He denounces runaway spending on social programmes and foreign military adventures under both political parties, as well as the complicity of lobbyists, Wall Street bankers and politicians of all stripes. He opposes bombing Iran to impede its nuclear programme, and is the only Republican who has not expressed extensive praise for Israel.

But Paul’s image has suffered from revelations that newsletters published in his name in the 1990s included racist and bigoted statements, for example accusing the slain civil rights leader Martin Luther King jnr of paedophilia, and saying that Aids sufferers “enjoy the attention and pity”.

Paul says the offensive passages were published without his knowledge. More recently, his campaign boasted of an endorsement from a pastor who had spoken of executing homosexuals.

Paul has also come under attack from congresswoman Michele Bachmann, the founder of the Tea Party caucus in the House of Representatives, who won the Ames straw poll last August but is now in last place in the polls.

After Iowa state senator Kent Sorenson defected from Bachmann’s campaign to Paul’s last week, Bachmann accused Paul of bribery. “[Sorenson] told me that he was offered money, he was offered a lot of money by the Ron Paul campaign,” she said.

Evangelicals will cast some 40 per cent of the vote in Iowa, and that share is fought over by Texas governor Rick Perry, Bachmann and Santorum.

Perry has brazenly exploited stained glass windows, steeples and a crucifix in his television advertisements. He advocates using Predator drones and the US army against immigrants on the Mexican border, and portrays Bachmann, Santorum and Gingrich as Washington insiders.

“Expecting them to overhaul Washington is asking a fox to guard the henhouse,” a statement from the Perry campaign said.

An old truism says there are “only three tickets out of Iowa” – first, second or third place. Those who lose in both Iowa and New Hampshire may dance for a while, like chickens with their heads cut off, trying to hold on for the January 21st South Carolina primary, where socially conservative evangelicals will again stand a chance.

CAUCUS VOTING:

HOW IT'S DONE

At 7pm local time today, some 120,000 registered Iowan Republicans will converge on schools, churches, homes and public buildings that have been pre-designated as caucus places. There are 1,774 voting precincts in Iowa – originally established so no one had to travel more than a day on horseback. But many hold joint caucuses, so there will be several hundred meetings.

Unlike the primary states, where polling stations are open all day and it takes only a moment to drop a ballot into a box, participating in a caucus requires a commitment of several hours. You have to go out in the dark, in sub-zero weather, and listen to last appeals by advocates of all six participating candidates, vote and wait for the tally, which is communicated to the Iowa Republican Party headquarters.

Each caucus begins with the pledge of allegiance. A chair and secretary are elected to run the meeting and take notes.
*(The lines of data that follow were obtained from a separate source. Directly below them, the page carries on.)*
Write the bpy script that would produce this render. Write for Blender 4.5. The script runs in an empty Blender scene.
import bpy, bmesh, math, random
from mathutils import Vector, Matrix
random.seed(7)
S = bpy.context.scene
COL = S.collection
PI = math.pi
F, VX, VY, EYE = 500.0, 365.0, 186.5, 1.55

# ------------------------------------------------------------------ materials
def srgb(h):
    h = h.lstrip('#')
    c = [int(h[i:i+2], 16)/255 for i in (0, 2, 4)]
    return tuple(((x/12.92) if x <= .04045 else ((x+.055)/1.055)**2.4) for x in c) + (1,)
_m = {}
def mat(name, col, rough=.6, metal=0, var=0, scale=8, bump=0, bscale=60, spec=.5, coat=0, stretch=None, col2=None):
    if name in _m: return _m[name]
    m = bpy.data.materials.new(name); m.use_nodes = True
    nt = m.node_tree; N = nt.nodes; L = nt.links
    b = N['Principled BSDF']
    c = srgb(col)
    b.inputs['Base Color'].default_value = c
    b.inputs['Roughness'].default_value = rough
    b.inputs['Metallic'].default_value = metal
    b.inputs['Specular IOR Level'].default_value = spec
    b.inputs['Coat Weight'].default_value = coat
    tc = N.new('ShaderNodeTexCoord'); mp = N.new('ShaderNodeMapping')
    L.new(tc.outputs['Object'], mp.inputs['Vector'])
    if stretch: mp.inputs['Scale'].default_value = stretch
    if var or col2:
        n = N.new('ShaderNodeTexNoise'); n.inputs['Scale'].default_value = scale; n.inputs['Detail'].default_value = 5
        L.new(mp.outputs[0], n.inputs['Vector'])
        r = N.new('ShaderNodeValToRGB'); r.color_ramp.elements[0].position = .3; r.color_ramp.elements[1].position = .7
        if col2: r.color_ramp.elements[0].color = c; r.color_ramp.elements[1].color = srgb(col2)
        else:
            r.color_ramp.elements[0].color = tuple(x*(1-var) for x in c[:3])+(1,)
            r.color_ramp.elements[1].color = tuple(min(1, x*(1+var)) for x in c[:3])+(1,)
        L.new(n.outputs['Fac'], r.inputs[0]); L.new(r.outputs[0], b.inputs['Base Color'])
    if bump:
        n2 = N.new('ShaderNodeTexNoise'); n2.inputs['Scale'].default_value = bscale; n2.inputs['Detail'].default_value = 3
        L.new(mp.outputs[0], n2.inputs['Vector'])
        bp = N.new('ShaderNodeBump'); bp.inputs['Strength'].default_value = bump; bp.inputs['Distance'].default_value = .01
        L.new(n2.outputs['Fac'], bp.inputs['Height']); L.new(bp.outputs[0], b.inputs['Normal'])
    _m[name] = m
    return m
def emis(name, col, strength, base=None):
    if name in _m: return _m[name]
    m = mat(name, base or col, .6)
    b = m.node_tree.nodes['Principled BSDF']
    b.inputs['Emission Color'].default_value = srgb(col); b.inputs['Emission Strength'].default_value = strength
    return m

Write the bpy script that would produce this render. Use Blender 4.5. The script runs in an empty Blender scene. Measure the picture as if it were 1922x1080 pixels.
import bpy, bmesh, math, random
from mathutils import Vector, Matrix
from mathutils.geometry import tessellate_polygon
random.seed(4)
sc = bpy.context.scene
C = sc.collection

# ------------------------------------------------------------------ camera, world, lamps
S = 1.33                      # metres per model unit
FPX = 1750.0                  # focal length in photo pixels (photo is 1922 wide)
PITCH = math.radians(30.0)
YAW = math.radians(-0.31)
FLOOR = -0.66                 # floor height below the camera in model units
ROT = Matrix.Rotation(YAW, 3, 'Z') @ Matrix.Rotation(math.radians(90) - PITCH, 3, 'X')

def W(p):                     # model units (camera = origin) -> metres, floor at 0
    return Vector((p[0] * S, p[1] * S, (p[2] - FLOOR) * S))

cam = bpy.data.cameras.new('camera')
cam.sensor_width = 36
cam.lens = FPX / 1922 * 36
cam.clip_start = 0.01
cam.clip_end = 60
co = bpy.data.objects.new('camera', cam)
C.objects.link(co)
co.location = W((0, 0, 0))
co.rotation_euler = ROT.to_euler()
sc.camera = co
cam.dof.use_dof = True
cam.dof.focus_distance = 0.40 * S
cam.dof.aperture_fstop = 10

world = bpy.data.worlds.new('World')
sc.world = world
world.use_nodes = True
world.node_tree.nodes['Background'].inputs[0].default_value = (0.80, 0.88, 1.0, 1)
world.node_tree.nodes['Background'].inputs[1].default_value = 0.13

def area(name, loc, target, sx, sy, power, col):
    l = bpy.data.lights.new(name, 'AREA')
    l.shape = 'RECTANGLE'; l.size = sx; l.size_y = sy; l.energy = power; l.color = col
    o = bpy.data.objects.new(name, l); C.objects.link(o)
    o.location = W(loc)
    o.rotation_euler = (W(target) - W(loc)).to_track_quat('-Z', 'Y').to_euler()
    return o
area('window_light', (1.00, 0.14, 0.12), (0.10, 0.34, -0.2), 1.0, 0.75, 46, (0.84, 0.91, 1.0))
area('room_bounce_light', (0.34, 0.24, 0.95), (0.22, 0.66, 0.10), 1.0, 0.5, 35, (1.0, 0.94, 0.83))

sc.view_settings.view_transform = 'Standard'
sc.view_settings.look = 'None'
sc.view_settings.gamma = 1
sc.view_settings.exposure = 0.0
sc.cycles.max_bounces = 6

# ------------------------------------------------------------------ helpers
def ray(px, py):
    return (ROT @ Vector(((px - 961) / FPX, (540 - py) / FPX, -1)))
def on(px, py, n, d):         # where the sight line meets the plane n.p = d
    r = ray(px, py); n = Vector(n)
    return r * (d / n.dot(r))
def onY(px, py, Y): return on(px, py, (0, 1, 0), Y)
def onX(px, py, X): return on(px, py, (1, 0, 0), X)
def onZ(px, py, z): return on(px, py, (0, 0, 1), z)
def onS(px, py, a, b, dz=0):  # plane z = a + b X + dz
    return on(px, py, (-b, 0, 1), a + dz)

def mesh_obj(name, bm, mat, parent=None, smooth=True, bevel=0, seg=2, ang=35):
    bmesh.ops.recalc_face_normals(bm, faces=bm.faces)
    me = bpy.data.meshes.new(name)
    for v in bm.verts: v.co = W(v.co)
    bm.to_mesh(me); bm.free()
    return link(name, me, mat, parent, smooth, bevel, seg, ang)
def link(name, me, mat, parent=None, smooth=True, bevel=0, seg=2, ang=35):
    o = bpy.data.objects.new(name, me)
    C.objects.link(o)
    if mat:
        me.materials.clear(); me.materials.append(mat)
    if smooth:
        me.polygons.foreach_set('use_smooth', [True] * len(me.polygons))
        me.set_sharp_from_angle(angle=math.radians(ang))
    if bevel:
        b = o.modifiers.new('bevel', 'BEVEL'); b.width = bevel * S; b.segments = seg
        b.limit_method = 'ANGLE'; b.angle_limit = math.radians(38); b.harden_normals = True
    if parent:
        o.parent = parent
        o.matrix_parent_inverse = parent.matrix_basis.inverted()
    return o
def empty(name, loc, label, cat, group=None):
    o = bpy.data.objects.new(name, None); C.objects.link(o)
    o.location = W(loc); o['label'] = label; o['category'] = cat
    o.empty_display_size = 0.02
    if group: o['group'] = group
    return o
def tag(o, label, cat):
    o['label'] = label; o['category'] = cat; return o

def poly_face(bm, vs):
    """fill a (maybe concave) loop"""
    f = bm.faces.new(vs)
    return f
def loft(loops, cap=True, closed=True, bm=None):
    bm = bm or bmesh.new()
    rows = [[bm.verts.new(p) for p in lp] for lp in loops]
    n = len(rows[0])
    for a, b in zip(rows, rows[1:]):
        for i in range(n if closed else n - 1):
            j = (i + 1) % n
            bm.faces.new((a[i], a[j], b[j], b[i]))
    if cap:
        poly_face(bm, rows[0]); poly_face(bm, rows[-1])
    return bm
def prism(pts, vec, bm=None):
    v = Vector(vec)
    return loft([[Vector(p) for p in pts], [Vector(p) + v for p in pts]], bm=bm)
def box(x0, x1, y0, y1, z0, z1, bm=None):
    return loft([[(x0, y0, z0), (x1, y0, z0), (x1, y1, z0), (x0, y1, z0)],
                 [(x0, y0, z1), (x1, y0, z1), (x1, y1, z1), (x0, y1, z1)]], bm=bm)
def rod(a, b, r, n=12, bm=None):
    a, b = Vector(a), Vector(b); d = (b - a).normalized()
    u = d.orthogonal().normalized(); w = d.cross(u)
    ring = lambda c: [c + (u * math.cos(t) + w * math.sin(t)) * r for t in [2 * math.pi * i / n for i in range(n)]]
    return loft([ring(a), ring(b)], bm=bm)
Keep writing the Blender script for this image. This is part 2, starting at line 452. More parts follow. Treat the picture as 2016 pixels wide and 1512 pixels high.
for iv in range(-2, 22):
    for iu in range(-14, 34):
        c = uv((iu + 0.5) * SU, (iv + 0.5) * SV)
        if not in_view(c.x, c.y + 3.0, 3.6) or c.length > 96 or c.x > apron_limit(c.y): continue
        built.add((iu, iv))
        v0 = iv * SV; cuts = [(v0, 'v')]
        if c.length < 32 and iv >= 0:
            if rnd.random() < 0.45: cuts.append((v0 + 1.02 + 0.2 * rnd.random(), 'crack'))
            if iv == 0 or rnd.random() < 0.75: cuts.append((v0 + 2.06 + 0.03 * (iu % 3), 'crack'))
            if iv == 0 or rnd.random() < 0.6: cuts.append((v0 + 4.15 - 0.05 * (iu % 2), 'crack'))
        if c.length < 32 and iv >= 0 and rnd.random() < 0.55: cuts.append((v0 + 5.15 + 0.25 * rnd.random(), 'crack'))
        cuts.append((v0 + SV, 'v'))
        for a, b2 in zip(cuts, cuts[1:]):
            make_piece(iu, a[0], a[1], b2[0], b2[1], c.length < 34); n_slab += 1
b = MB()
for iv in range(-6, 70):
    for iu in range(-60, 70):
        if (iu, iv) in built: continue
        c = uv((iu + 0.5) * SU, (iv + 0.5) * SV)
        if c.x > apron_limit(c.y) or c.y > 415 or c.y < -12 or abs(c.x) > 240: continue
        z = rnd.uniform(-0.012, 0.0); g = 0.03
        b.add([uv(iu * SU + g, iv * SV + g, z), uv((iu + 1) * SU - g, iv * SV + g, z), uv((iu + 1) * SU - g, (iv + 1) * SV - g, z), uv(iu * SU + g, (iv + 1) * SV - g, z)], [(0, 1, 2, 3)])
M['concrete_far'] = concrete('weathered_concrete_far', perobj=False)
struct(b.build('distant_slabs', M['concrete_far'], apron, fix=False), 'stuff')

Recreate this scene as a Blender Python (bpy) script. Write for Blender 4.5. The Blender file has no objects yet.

Republicans vote by secret ballot, a less colourful event than the standing clusters formed by Democrats in their caucuses, where shifts in opinion are made visible by people walking across rooms.

Despite the unpredictability of tonight’s vote, there is little of the excitement of four years ago when Barack Obama beat Hillary Clinton in Iowa, setting him on the path to the White House. Because Mr Obama is unchallenged, tonight’s Democratic caucuses will focus on policy issues.

Iowa is proud of its “first in the nation” status. Residents see themselves replicating the agora and forum of ancient Greece and Rome.

“The Iowa caucuses are a great tradition here in America,” says Bill Schickel, co-chair of the Iowa Republican party. “They represent grassroots democracy at its best. People pay so much attention because this is an example of what America is all about.”

Every four years, when it opens the presidential election season, Iowa is famous for the political equivalent of Andy Warhol’s 15 minutes.

“Iowa is not first because it’s important; it’s important because it’s first,” explains Dennis Goldford, professor of politics at Drake University.